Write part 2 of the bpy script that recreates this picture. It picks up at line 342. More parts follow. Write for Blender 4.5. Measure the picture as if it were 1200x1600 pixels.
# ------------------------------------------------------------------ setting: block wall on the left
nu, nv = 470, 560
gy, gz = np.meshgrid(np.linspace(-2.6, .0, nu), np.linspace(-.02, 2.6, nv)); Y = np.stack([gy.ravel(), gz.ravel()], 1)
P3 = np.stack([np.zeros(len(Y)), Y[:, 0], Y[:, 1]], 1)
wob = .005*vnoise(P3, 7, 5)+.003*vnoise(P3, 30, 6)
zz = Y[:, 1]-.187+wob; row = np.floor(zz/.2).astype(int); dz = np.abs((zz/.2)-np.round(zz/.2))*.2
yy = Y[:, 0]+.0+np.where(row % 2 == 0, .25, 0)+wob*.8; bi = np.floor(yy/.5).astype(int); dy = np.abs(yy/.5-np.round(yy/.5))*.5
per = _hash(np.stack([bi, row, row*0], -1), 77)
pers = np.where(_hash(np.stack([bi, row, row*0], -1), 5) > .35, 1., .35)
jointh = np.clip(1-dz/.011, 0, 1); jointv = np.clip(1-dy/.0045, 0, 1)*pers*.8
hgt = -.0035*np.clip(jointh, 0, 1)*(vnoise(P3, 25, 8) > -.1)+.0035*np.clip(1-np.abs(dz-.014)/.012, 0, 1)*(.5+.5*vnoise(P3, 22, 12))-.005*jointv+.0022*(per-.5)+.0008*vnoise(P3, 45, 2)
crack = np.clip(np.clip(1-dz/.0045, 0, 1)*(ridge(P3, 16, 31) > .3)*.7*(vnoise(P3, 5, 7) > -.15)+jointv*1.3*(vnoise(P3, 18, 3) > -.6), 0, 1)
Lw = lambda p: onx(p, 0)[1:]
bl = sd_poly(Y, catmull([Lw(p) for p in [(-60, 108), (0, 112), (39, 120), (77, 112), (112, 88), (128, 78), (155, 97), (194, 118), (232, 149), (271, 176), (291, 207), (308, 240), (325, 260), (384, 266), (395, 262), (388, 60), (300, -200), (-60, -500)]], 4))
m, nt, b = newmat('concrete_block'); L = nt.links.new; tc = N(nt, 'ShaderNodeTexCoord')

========

== WORK TO COMPLETE ==
From the listing above, extract every line exactly as it stands.

== WRITTEN ANSWER ==
Write part 2 of the bpy script that recreates this picture. It picks up at line 342. More parts follow. Write for Blender 4.5. Measure the picture as if it were 1200x1600 pixels.
# ------------------------------------------------------------------ setting: block wall on the left
nu, nv = 470, 560
gy, gz = np.meshgrid(np.linspace(-2.6, .0, nu), np.linspace(-.02, 2.6, nv)); Y = np.stack([gy.ravel(), gz.ravel()], 1)
P3 = np.stack([np.zeros(len(Y)), Y[:, 0], Y[:, 1]], 1)
wob = .005*vnoise(P3, 7, 5)+.003*vnoise(P3, 30, 6)
zz = Y[:, 1]-.187+wob; row = np.floor(zz/.2).astype(int); dz = np.abs((zz/.2)-np.round(zz/.2))*.2
yy = Y[:, 0]+.0+np.where(row % 2 == 0, .25, 0)+wob*.8; bi = np.floor(yy/.5).astype(int); dy = np.abs(yy/.5-np.round(yy/.5))*.5
per = _hash(np.stack([bi, row, row*0], -1), 77)
pers = np.where(_hash(np.stack([bi, row, row*0], -1), 5) > .35, 1., .35)
jointh = np.clip(1-dz/.011, 0, 1); jointv = np.clip(1-dy/.0045, 0, 1)*pers*.8
hgt = -.0035*np.clip(jointh, 0, 1)*(vnoise(P3, 25, 8) > -.1)+.0035*np.clip(1-np.abs(dz-.014)/.012, 0, 1)*(.5+.5*vnoise(P3, 22, 12))-.005*jointv+.0022*(per-.5)+.0008*vnoise(P3, 45, 2)
crack = np.clip(np.clip(1-dz/.0045, 0, 1)*(ridge(P3, 16, 31) > .3)*.7*(vnoise(P3, 5, 7) > -.15)+jointv*1.3*(vnoise(P3, 18, 3) > -.6), 0, 1)
Lw = lambda p: onx(p, 0)[1:]
bl = sd_poly(Y, catmull([Lw(p) for p in [(-60, 108), (0, 112), (39, 120), (77, 112), (112, 88), (128, 78), (155, 97), (194, 118), (232, 149), (271, 176), (291, 207), (308, 240), (325, 260), (384, 266), (395, 262), (388, 60), (300, -200), (-60, -500)]], 4))
m, nt, b = newmat('concrete_block'); L = nt.links.new; tc = N(nt, 'ShaderNodeTexCoord')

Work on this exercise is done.